- **Task goal**
Return, exactly as written, the lines from the one containing "2.5), 'lining_rear', bus, 0)" through the one containing "obj('header_lining', bm, 'lining_front', bus, True, 60)", with both ends included.

"""

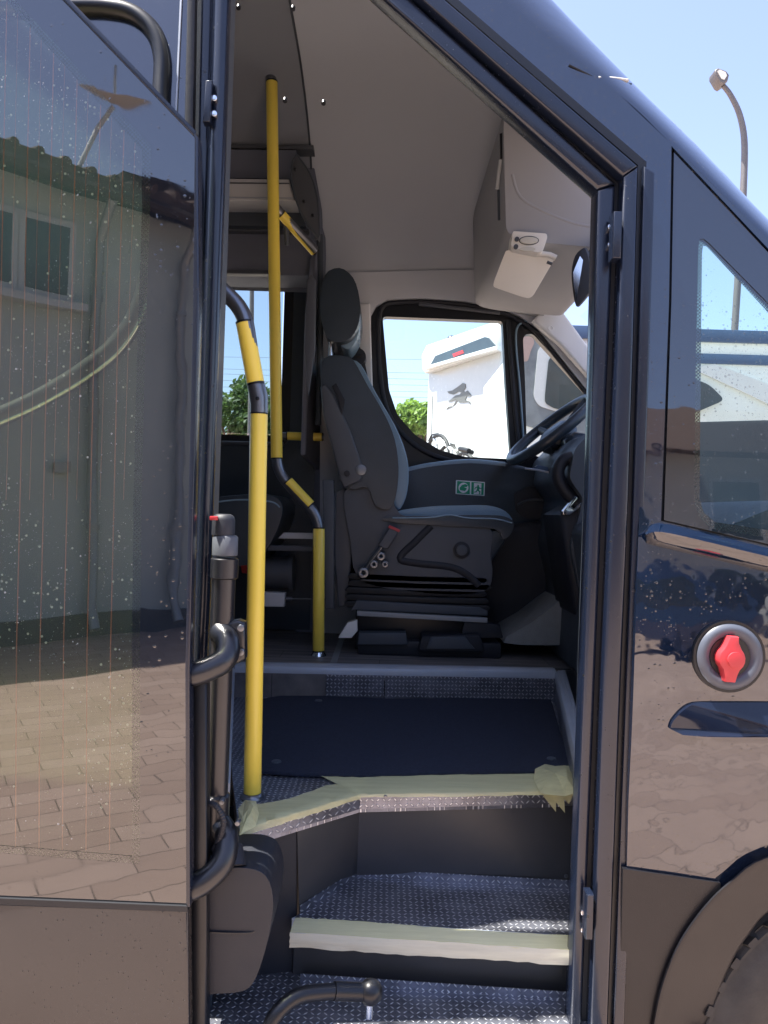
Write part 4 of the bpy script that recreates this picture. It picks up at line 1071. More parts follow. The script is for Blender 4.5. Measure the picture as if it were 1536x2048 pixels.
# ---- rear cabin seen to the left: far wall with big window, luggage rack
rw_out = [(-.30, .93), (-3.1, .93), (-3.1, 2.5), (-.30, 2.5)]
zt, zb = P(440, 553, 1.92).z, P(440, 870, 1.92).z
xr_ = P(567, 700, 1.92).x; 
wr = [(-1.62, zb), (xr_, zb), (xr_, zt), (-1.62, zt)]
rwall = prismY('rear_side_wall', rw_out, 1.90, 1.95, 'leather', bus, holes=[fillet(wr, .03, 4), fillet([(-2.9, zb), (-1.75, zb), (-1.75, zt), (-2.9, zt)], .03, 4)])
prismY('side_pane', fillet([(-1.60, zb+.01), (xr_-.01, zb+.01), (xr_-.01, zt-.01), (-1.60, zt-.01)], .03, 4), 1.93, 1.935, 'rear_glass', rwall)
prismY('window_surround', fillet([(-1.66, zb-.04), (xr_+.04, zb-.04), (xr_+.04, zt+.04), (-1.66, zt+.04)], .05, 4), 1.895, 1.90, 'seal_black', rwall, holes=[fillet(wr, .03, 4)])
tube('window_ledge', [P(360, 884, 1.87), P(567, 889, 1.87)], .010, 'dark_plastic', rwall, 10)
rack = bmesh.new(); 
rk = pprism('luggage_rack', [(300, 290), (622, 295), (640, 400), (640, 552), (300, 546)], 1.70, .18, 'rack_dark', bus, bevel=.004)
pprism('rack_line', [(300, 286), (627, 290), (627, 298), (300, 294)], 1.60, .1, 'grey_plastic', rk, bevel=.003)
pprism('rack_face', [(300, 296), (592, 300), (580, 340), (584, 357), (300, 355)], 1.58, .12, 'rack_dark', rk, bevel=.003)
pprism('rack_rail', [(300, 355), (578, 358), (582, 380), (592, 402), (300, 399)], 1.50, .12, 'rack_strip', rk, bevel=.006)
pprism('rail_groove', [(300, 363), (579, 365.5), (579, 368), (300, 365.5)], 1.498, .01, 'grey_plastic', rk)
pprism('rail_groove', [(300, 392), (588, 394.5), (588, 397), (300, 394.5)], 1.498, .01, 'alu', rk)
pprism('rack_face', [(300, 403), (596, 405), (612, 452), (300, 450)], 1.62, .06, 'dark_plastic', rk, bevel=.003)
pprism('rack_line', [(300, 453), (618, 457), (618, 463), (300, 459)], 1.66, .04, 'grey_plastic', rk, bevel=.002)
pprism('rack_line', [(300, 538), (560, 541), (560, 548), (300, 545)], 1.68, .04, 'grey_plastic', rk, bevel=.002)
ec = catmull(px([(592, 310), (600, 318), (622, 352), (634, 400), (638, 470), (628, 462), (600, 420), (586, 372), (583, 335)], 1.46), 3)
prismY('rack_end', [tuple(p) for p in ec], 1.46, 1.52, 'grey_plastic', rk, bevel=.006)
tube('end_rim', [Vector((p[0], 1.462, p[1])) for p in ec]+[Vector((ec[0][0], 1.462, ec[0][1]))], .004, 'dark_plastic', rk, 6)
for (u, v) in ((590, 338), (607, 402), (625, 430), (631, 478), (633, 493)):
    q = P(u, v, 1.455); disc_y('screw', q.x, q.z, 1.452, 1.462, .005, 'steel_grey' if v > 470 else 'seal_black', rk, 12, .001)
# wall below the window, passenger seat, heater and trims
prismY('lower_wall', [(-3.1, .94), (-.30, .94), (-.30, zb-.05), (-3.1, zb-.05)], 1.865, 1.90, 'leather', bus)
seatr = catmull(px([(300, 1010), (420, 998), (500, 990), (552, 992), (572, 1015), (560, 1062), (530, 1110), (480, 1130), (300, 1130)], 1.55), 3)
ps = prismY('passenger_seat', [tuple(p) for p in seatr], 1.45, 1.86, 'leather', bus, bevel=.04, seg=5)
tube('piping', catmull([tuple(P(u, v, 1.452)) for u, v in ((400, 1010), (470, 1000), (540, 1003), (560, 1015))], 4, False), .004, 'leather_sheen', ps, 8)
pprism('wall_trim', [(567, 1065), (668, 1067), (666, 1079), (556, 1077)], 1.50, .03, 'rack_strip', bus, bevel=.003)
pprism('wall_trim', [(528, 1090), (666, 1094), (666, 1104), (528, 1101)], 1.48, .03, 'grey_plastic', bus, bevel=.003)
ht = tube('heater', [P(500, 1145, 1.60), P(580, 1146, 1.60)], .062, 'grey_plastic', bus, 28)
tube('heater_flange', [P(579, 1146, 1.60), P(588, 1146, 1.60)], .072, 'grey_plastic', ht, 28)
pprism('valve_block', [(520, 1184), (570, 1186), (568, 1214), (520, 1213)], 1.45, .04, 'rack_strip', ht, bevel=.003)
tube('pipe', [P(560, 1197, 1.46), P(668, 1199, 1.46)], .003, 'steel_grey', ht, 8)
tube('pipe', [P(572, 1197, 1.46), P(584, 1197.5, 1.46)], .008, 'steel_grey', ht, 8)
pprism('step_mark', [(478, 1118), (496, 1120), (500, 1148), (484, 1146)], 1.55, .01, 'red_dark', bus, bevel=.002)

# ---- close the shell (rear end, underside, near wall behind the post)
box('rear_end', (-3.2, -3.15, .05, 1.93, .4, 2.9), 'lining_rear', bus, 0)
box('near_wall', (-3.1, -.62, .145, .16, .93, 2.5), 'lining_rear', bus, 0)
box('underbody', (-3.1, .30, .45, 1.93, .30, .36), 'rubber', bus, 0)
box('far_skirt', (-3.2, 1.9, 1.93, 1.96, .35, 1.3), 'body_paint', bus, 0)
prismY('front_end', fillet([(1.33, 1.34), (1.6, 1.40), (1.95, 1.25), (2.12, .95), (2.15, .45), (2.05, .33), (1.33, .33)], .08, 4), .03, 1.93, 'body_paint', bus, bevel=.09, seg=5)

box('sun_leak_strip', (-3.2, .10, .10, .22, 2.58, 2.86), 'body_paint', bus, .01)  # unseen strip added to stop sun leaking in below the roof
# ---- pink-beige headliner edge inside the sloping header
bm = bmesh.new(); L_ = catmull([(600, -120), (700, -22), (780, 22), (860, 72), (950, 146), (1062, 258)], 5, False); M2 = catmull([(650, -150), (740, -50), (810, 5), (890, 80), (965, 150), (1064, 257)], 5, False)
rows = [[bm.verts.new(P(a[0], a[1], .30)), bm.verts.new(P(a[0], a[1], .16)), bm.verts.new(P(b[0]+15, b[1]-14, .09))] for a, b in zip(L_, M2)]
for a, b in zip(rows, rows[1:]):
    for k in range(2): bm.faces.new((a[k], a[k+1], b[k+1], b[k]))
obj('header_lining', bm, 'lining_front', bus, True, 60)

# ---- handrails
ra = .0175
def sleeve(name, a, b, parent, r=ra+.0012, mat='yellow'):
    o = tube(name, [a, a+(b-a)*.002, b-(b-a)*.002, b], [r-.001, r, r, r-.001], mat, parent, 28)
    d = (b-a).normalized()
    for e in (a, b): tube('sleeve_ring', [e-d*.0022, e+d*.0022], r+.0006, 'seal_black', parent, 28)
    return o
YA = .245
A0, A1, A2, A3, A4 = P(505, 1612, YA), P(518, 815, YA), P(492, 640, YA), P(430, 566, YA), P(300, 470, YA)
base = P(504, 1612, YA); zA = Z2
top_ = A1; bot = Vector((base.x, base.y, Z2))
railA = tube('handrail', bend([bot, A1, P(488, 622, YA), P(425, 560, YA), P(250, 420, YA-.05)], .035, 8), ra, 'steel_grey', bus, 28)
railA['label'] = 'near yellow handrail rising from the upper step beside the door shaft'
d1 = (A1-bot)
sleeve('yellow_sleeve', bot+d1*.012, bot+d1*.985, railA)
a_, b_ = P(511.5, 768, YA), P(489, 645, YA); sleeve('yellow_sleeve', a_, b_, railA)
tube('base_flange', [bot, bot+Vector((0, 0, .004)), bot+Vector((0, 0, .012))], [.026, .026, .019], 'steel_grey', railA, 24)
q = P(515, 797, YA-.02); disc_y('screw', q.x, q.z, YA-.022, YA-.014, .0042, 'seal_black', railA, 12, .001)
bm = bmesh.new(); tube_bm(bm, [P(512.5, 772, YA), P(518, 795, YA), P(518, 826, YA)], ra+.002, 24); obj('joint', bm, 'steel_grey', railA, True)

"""

- **The output**
box('near_wall', (-3.1, -.62, .145, .16, .93, 2.5), 'lining_rear', bus, 0)
box('underbody', (-3.1, .30, .45, 1.93, .30, .36), 'rubber', bus, 0)
box('far_skirt', (-3.2, 1.9, 1.93, 1.96, .35, 1.3), 'body_paint', bus, 0)
prismY('front_end', fillet([(1.33, 1.34), (1.6, 1.40), (1.95, 1.25), (2.12, .95), (2.15, .45), (2.05, .33), (1.33, .33)], .08, 4), .03, 1.93, 'body_paint', bus, bevel=.09, seg=5)

box('sun_leak_strip', (-3.2, .10, .10, .22, 2.58, 2.86), 'body_paint', bus, .01)  # unseen strip added to stop sun leaking in below the roof
# ---- pink-beige headliner edge inside the sloping header
bm = bmesh.new(); L_ = catmull([(600, -120), (700, -22), (780, 22), (860, 72), (950, 146), (1062, 258)], 5, False); M2 = catmull([(650, -150), (740, -50), (810, 5), (890, 80), (965, 150), (1064, 257)], 5, False)
rows = [[bm.verts.new(P(a[0], a[1], .30)), bm.verts.new(P(a[0], a[1], .16)), bm.verts.new(P(b[0]+15, b[1]-14, .09))] for a, b in zip(L_, M2)]
for a, b in zip(rows, rows[1:]):
    for k in range(2): bm.faces.new((a[k], a[k+1], b[k+1], b[k]))
obj('header_lining', bm, 'lining_front', bus, True, 60)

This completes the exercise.